Vous vous demandez peut-être: OSR, est-ce qu'il y a des elfes et des nains? Oui et non. Il y a des Aelfcynn et des Dweorgas, les premiers vivent dans les bois, les seconds sous les montagnes, mais ce sont essentiellement des cultures différentes, avec des caractéristiques physiques distinctives. La culture dominante est celle des hommes de la terre (Eordwerod, sans le d funky que je n'ai pas sur mon clavier) et le jeu propose également une culture de barbares qui vivent en marge de la société des hommes. (Rédealingas, là encore sans le d funky.)
Wulfwald propose trois classes de personnage (Guerrier, Tirailleur (skirmisher) et Sorcier) pour chaque culture, pour un total de 12 concepts de personnages très différents. Tous vivent d'une manière ou d'une autre en marge de la société, soit qu'ils soient criminels, soit qu'ils aient été chassés de leur culture d'origine.
Un des gros points distinctifs du jeu, c'est la magie que j'ai trouvé géniale de plusieurs manières. D'abord, elle est complètement différente pour chaque culture, ensuite, elle est potentiellement hyper puissante, mais avec un coût associé pour le personnage très conséquent. La magie est blindée de bonnes idées, super inspirante.
En très bref, les Dweorgas manient le pouvoir des runes, une sorte de magie freeform (comme à Ars Magica ou Mage) où chaque rune affecte un aspect de la réalité. Les Aelfcynn chantent des sorts, peuvent changer de forme, tisser des enchantements sylvestres et ensorceler par des illusions ou des charmes. Les Sinnlaeca des Hommes sont haïs même au sein de leur propre culture; ce sont des nécromanciens de la pire espèce. Ils peuvent rappeler des fantômes pour effrayer, se laisser posséder par des spectres guerriers, et même rappeler de l'au-delà des âmes particulières qui s'incarnent pour faire croire à leurs proches qu'elles ne sont pas mortes (et travailler pour le nécromant...) Tout ceci au prix d'une corruption et d'une décrépitude croissante. Enfin, les Wicce des barbares sont peut-être les plus adaptables, mais là encore, le coût de l'apprentissage est terrible puisqu'il se fait au prix des caractéristiques du personnage.
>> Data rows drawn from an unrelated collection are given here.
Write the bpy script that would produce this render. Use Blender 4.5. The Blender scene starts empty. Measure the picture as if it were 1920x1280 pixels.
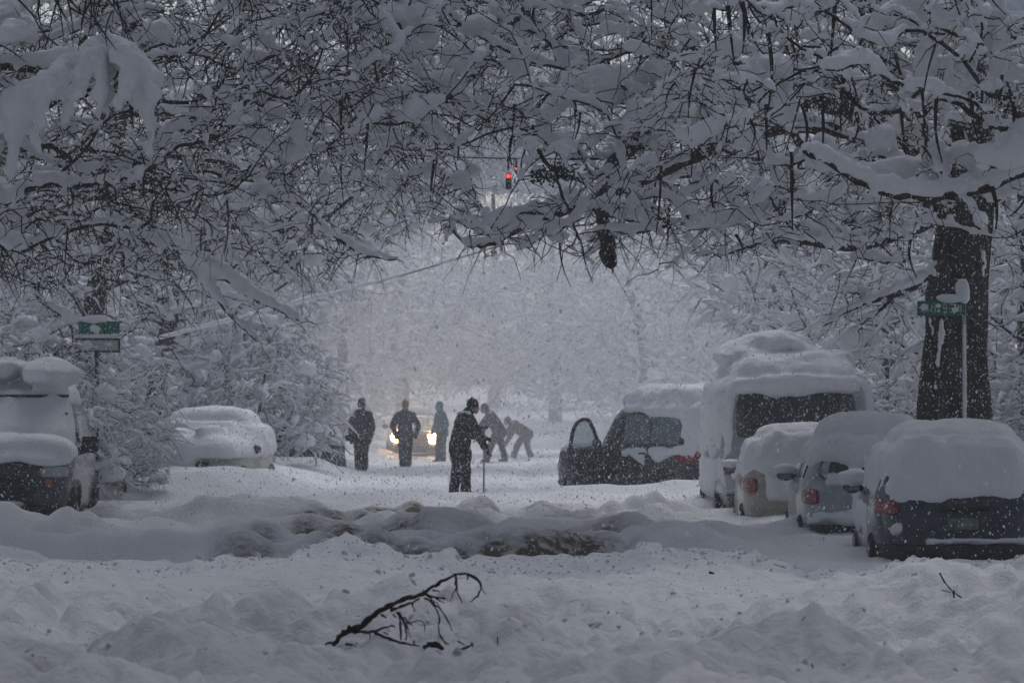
import bpy, math, random
import numpy as np
from mathutils import Vector, Matrix

random.seed(11)
rng = np.random.default_rng(11)
sc = bpy.context.scene
COL = sc.collection
R = math.radians

# ------------------------------------------------------------------ camera, light, exposure
CAM_H, FPX, HOR = 1.48, 7200.0, 770.0
cam_d = bpy.data.cameras.new('camera'); cam = bpy.data.objects.new('camera', cam_d); COL.objects.link(cam)
cam.location = (0, 0, CAM_H)
cam.rotation_euler = (math.pi/2 + math.atan(130/FPX), 0, 0)
cam_d.lens = 135; cam_d.sensor_width = 36; cam_d.clip_start = 0.5; cam_d.clip_end = 3000
cam_d.dof.use_dof = True; cam_d.dof.focus_distance = 40; cam_d.dof.aperture_fstop = 6.3
sc.camera = cam

world = bpy.data.worlds.new('World'); sc.world = world; world.use_nodes = True
wn = world.node_tree; wn.nodes.clear()
sky = wn.nodes.new('ShaderNodeTexSky'); sky.sky_type = 'NISHITA'; sky.sun_disc = False
sky.sun_elevation = R(56); sky.sun_rotation = R(10); sky.air_density = 1.0; sky.dust_density = 2.0; sky.ozone_density = 1.0
hs = wn.nodes.new('ShaderNodeHueSaturation'); hs.inputs['Saturation'].default_value = 0.78
bg = wn.nodes.new('ShaderNodeBackground'); bg.inputs['Strength'].default_value = 0.1
wo = wn.nodes.new('ShaderNodeOutputWorld')
wn.links.new(sky.outputs[0], hs.inputs['Color']); wn.links.new(hs.outputs[0], bg.inputs[0]); wn.links.new(bg.outputs[0], wo.inputs[0])
sun_d = bpy.data.lights.new('sun', 'SUN'); sun_d.energy = 1.25; sun_d.angle = R(30); sun_d.color = (0.97, 0.985, 1.0)
sun = bpy.data.objects.new('sun', sun_d); COL.objects.link(sun)
sun.rotation_euler = (R(-34), 0, R(-10))      # light comes from ahead, high above the street
sc.view_settings.view_transform = 'Standard'; sc.view_settings.look = 'None'
sc.view_settings.gamma = 1.0; sc.view_settings.use_curve_mapping = False
sc.view_settings.exposure = -0.02
sc.render.engine = 'CYCLES'
cy = sc.cycles
cy.max_bounces = 6; cy.diffuse_bounces = 2; cy.glossy_bounces = 2; cy.transmission_bounces = 4; cy.volume_bounces = 2
cy.transparent_max_bounces = 6
cy.use_denoising = True
HAZE_DENSITY = 0.0015

# ------------------------------------------------------------------ helpers: noise
_tab = np.random.default_rng(3).uniform(-1, 1, 65536)
def vnoise(P, seed=0):
    P = np.asarray(P, float)
    I = np.floor(P).astype(np.int64); F = P - I; F = F*F*(3-2*F)
    out = 0
    for dx in (0, 1):
        wx = F[..., 0] if dx else 1-F[..., 0]
        for dy in (0, 1):
            wy = F[..., 1] if dy else 1-F[..., 1]
            for dz in (0, 1):
                wz = F[..., 2] if dz else 1-F[..., 2]
                h = ((I[..., 0]+dx)*73856093) ^ ((I[..., 1]+dy)*19349663) ^ ((I[..., 2]+dz)*83492791) ^ (seed*2654435761)
                h = (h ^ (h >> 13)) & 65535
                out = out + wx*wy*wz*_tab[h]
    return out
def n2(x, y, sx, sy, seed=0):
    return vnoise(np.stack([x/sx, y/sy, np.full(np.shape(x), seed*1.7+0.37)], -1), seed)
def fbm(P, oct=3, seed=0):
    P = np.asarray(P, float); s = 0; a = 1.0
    for o in range(oct):
        s = s + a*vnoise(P*(2**o), seed+o); a *= .5
    return s
def sstep(a, b, x):
    t = np.clip((x-a)/(b-a), 0, 1); return t*t*(3-2*t)

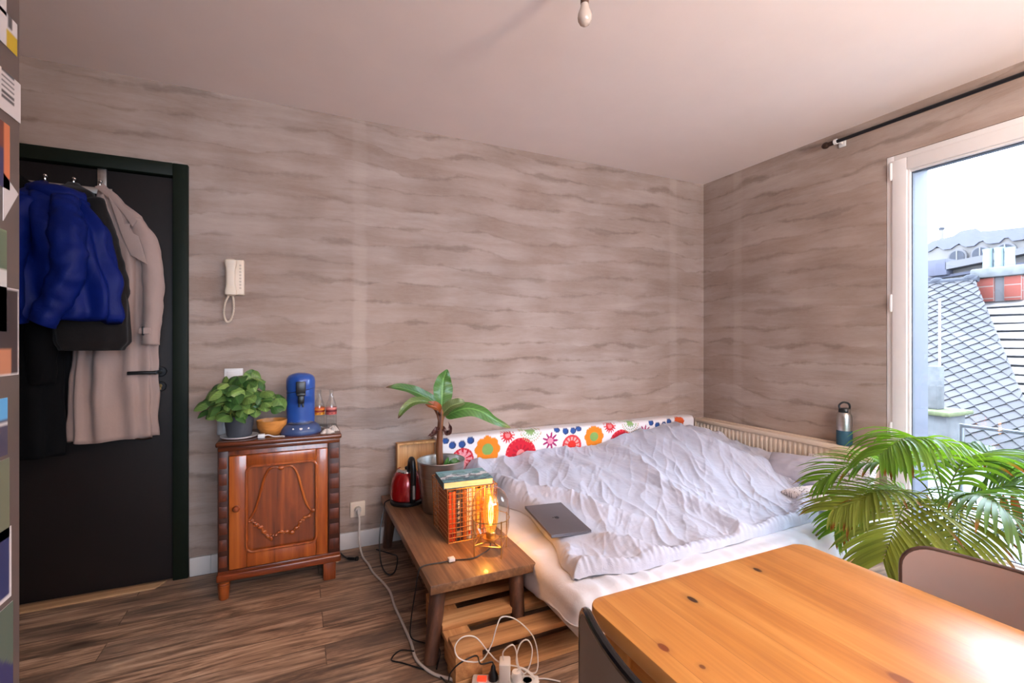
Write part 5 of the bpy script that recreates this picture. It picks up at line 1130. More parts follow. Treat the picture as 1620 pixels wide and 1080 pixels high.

Que dire de plus ? Non seulement j'ai dévoré le jeu, ce qui en toute franchise ne m'arrive plus très souvent, mais j'ai immédiatement eu des idées de scènes, de protagonistes, de jeu, quoi. Le livret de campagne est vraiment exemplaire à ce titre, parce que même s'il ne propose pas vraiment de scénario, il explique de manière très didactique comment structurer sa campagne.
Si je devais lancer une campagne, je choisirais probablement un format court, en 3x3 avec trois parties à chaque niveau, le protecteur des PJs devenant plus puissant entre autres grâce à eux.
Est-ce que j'ai des choses négatives à dire à propos du jeu? Pas vraiment, si ce n'est peut-être que le choix immersif d'utiliser les termes anglo-saxons pour les cultures, les titres, l'équipement, etc. se fait au détriment de n'avoir aucune idée de comment tout cela se prononce. Il y a certes un guide de prononciation en annexe d'un des livrets, mais... bon courage quand même.